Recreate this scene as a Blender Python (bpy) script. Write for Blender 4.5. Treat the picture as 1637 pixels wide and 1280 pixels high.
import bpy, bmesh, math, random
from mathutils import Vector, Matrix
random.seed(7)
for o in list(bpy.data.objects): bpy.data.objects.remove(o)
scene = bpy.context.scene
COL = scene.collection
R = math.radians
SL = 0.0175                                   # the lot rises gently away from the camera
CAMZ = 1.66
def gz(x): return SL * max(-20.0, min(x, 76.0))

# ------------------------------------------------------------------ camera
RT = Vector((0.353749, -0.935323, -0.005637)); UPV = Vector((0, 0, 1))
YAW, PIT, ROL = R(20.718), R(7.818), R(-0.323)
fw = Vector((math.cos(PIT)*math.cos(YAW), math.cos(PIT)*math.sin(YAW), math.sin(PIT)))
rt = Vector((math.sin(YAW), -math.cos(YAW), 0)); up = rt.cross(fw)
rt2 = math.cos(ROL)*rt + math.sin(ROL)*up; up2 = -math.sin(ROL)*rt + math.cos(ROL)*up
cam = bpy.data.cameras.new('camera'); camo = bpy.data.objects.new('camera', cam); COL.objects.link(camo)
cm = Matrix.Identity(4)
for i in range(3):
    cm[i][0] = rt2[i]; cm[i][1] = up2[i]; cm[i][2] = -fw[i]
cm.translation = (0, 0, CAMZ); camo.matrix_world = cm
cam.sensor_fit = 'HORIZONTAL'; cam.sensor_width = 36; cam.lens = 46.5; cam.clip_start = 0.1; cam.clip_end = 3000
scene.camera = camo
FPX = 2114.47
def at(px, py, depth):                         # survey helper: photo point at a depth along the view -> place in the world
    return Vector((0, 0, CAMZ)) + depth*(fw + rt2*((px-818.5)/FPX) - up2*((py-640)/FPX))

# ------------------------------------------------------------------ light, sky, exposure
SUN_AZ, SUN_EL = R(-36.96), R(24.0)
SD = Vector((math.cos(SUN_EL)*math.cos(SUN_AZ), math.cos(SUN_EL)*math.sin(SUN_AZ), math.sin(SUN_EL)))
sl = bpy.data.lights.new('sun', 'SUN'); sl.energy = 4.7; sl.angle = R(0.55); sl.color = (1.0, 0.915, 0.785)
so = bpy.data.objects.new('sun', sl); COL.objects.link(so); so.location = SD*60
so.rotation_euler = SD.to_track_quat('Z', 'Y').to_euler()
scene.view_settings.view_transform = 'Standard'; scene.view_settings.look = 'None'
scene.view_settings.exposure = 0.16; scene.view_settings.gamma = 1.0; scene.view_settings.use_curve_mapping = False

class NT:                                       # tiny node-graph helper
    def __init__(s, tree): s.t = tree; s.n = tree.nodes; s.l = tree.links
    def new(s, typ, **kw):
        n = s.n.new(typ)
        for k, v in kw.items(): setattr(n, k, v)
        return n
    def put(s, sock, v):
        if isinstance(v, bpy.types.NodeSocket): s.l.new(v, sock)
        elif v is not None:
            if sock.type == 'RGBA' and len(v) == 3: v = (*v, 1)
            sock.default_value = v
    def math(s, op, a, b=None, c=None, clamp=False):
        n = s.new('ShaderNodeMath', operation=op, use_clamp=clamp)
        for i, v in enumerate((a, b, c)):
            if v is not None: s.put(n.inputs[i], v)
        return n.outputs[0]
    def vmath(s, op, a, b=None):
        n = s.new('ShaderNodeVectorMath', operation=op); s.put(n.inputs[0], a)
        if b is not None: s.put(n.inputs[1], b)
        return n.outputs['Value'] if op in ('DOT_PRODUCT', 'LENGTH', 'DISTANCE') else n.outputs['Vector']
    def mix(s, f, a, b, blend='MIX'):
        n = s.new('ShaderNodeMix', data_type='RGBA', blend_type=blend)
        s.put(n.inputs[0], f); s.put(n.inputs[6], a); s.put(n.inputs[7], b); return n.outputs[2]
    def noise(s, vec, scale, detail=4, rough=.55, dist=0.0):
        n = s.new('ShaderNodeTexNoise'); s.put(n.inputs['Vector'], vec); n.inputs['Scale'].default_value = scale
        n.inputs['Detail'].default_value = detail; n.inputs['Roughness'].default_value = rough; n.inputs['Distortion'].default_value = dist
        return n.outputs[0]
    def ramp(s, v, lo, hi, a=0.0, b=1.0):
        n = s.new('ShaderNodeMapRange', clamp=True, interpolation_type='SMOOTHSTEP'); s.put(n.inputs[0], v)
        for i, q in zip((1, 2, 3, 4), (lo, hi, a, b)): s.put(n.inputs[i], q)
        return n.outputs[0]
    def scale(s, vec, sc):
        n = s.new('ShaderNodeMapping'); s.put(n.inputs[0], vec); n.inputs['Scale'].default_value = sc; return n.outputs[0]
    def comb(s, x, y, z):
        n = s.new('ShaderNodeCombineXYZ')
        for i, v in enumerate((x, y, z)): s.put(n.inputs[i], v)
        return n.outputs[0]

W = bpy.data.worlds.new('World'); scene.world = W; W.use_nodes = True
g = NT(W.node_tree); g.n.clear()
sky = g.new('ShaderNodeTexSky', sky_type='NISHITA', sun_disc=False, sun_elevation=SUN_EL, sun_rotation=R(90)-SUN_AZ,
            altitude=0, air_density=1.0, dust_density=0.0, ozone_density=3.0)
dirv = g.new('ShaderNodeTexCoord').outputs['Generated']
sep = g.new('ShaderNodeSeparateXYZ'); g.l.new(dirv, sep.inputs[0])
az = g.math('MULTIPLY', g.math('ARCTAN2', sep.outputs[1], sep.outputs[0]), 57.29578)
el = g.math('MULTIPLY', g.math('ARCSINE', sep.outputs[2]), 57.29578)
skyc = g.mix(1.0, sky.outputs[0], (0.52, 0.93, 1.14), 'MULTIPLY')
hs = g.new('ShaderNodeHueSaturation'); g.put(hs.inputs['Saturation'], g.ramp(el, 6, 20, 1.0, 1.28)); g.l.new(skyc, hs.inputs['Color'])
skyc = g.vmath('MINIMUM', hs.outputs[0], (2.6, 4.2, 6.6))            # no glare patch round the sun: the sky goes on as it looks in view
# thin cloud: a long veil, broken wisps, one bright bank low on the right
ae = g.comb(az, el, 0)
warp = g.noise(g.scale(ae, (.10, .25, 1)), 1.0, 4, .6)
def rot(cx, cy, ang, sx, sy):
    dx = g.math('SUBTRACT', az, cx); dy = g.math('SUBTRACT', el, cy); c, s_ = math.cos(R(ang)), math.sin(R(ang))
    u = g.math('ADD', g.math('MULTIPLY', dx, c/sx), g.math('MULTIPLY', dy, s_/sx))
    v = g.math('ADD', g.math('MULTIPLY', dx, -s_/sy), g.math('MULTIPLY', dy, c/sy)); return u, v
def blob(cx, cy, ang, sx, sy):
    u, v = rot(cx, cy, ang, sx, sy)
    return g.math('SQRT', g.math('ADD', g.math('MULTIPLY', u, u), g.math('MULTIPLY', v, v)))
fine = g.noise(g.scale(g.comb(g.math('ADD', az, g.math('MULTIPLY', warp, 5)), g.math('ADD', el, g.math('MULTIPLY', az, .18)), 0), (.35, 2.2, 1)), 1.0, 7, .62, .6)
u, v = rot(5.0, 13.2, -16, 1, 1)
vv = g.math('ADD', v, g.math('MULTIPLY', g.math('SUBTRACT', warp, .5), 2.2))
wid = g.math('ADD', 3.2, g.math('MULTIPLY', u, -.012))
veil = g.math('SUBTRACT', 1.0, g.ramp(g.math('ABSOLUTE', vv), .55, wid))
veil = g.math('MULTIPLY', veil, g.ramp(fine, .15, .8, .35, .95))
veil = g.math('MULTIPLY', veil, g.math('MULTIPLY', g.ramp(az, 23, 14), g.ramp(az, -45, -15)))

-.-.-

§ **Written request**:
Print the listing above in its entirety, with every line exact.

§ **Solution**:
Recreate this scene as a Blender Python (bpy) script. Write for Blender 4.5. Treat the picture as 1637 pixels wide and 1280 pixels high.
import bpy, bmesh, math, random
from mathutils import Vector, Matrix
random.seed(7)
for o in list(bpy.data.objects): bpy.data.objects.remove(o)
scene = bpy.context.scene
COL = scene.collection
R = math.radians
SL = 0.0175                                   # the lot rises gently away from the camera
CAMZ = 1.66
def gz(x): return SL * max(-20.0, min(x, 76.0))

# ------------------------------------------------------------------ camera
RT = Vector((0.353749, -0.935323, -0.005637)); UPV = Vector((0, 0, 1))
YAW, PIT, ROL = R(20.718), R(7.818), R(-0.323)
fw = Vector((math.cos(PIT)*math.cos(YAW), math.cos(PIT)*math.sin(YAW), math.sin(PIT)))
rt = Vector((math.sin(YAW), -math.cos(YAW), 0)); up = rt.cross(fw)
rt2 = math.cos(ROL)*rt + math.sin(ROL)*up; up2 = -math.sin(ROL)*rt + math.cos(ROL)*up
cam = bpy.data.cameras.new('camera'); camo = bpy.data.objects.new('camera', cam); COL.objects.link(camo)
cm = Matrix.Identity(4)
for i in range(3):
    cm[i][0] = rt2[i]; cm[i][1] = up2[i]; cm[i][2] = -fw[i]
cm.translation = (0, 0, CAMZ); camo.matrix_world = cm
cam.sensor_fit = 'HORIZONTAL'; cam.sensor_width = 36; cam.lens = 46.5; cam.clip_start = 0.1; cam.clip_end = 3000
scene.camera = camo
FPX = 2114.47
def at(px, py, depth):                         # survey helper: photo point at a depth along the view -> place in the world
    return Vector((0, 0, CAMZ)) + depth*(fw + rt2*((px-818.5)/FPX) - up2*((py-640)/FPX))

# ------------------------------------------------------------------ light, sky, exposure
SUN_AZ, SUN_EL = R(-36.96), R(24.0)
SD = Vector((math.cos(SUN_EL)*math.cos(SUN_AZ), math.cos(SUN_EL)*math.sin(SUN_AZ), math.sin(SUN_EL)))
sl = bpy.data.lights.new('sun', 'SUN'); sl.energy = 4.7; sl.angle = R(0.55); sl.color = (1.0, 0.915, 0.785)
so = bpy.data.objects.new('sun', sl); COL.objects.link(so); so.location = SD*60
so.rotation_euler = SD.to_track_quat('Z', 'Y').to_euler()
scene.view_settings.view_transform = 'Standard'; scene.view_settings.look = 'None'
scene.view_settings.exposure = 0.16; scene.view_settings.gamma = 1.0; scene.view_settings.use_curve_mapping = False

class NT:                                       # tiny node-graph helper
    def __init__(s, tree): s.t = tree; s.n = tree.nodes; s.l = tree.links
    def new(s, typ, **kw):
        n = s.n.new(typ)
        for k, v in kw.items(): setattr(n, k, v)
        return n
    def put(s, sock, v):
        if isinstance(v, bpy.types.NodeSocket): s.l.new(v, sock)
        elif v is not None:
            if sock.type == 'RGBA' and len(v) == 3: v = (*v, 1)
            sock.default_value = v
    def math(s, op, a, b=None, c=None, clamp=False):
        n = s.new('ShaderNodeMath', operation=op, use_clamp=clamp)
        for i, v in enumerate((a, b, c)):
            if v is not None: s.put(n.inputs[i], v)
        return n.outputs[0]
    def vmath(s, op, a, b=None):
        n = s.new('ShaderNodeVectorMath', operation=op); s.put(n.inputs[0], a)
        if b is not None: s.put(n.inputs[1], b)
        return n.outputs['Value'] if op in ('DOT_PRODUCT', 'LENGTH', 'DISTANCE') else n.outputs['Vector']
    def mix(s, f, a, b, blend='MIX'):
        n = s.new('ShaderNodeMix', data_type='RGBA', blend_type=blend)
        s.put(n.inputs[0], f); s.put(n.inputs[6], a); s.put(n.inputs[7], b); return n.outputs[2]
    def noise(s, vec, scale, detail=4, rough=.55, dist=0.0):
        n = s.new('ShaderNodeTexNoise'); s.put(n.inputs['Vector'], vec); n.inputs['Scale'].default_value = scale
        n.inputs['Detail'].default_value = detail; n.inputs['Roughness'].default_value = rough; n.inputs['Distortion'].default_value = dist
        return n.outputs[0]
    def ramp(s, v, lo, hi, a=0.0, b=1.0):
        n = s.new('ShaderNodeMapRange', clamp=True, interpolation_type='SMOOTHSTEP'); s.put(n.inputs[0], v)
        for i, q in zip((1, 2, 3, 4), (lo, hi, a, b)): s.put(n.inputs[i], q)
        return n.outputs[0]
    def scale(s, vec, sc):
        n = s.new('ShaderNodeMapping'); s.put(n.inputs[0], vec); n.inputs['Scale'].default_value = sc; return n.outputs[0]
    def comb(s, x, y, z):
        n = s.new('ShaderNodeCombineXYZ')
        for i, v in enumerate((x, y, z)): s.put(n.inputs[i], v)
        return n.outputs[0]

W = bpy.data.worlds.new('World'); scene.world = W; W.use_nodes = True
g = NT(W.node_tree); g.n.clear()
sky = g.new('ShaderNodeTexSky', sky_type='NISHITA', sun_disc=False, sun_elevation=SUN_EL, sun_rotation=R(90)-SUN_AZ,
            altitude=0, air_density=1.0, dust_density=0.0, ozone_density=3.0)
dirv = g.new('ShaderNodeTexCoord').outputs['Generated']
sep = g.new('ShaderNodeSeparateXYZ'); g.l.new(dirv, sep.inputs[0])
az = g.math('MULTIPLY', g.math('ARCTAN2', sep.outputs[1], sep.outputs[0]), 57.29578)
el = g.math('MULTIPLY', g.math('ARCSINE', sep.outputs[2]), 57.29578)
skyc = g.mix(1.0, sky.outputs[0], (0.52, 0.93, 1.14), 'MULTIPLY')
hs = g.new('ShaderNodeHueSaturation'); g.put(hs.inputs['Saturation'], g.ramp(el, 6, 20, 1.0, 1.28)); g.l.new(skyc, hs.inputs['Color'])
skyc = g.vmath('MINIMUM', hs.outputs[0], (2.6, 4.2, 6.6))            # no glare patch round the sun: the sky goes on as it looks in view
# thin cloud: a long veil, broken wisps, one bright bank low on the right
ae = g.comb(az, el, 0)
warp = g.noise(g.scale(ae, (.10, .25, 1)), 1.0, 4, .6)
def rot(cx, cy, ang, sx, sy):
    dx = g.math('SUBTRACT', az, cx); dy = g.math('SUBTRACT', el, cy); c, s_ = math.cos(R(ang)), math.sin(R(ang))
    u = g.math('ADD', g.math('MULTIPLY', dx, c/sx), g.math('MULTIPLY', dy, s_/sx))
    v = g.math('ADD', g.math('MULTIPLY', dx, -s_/sy), g.math('MULTIPLY', dy, c/sy)); return u, v
def blob(cx, cy, ang, sx, sy):
    u, v = rot(cx, cy, ang, sx, sy)
    return g.math('SQRT', g.math('ADD', g.math('MULTIPLY', u, u), g.math('MULTIPLY', v, v)))
fine = g.noise(g.scale(g.comb(g.math('ADD', az, g.math('MULTIPLY', warp, 5)), g.math('ADD', el, g.math('MULTIPLY', az, .18)), 0), (.35, 2.2, 1)), 1.0, 7, .62, .6)
u, v = rot(5.0, 13.2, -16, 1, 1)
vv = g.math('ADD', v, g.math('MULTIPLY', g.math('SUBTRACT', warp, .5), 2.2))
wid = g.math('ADD', 3.2, g.math('MULTIPLY', u, -.012))
veil = g.math('SUBTRACT', 1.0, g.ramp(g.math('ABSOLUTE', vv), .55, wid))
veil = g.math('MULTIPLY', veil, g.ramp(fine, .15, .8, .35, .95))
veil = g.math('MULTIPLY', veil, g.math('MULTIPLY', g.ramp(az, 23, 14), g.ramp(az, -45, -15)))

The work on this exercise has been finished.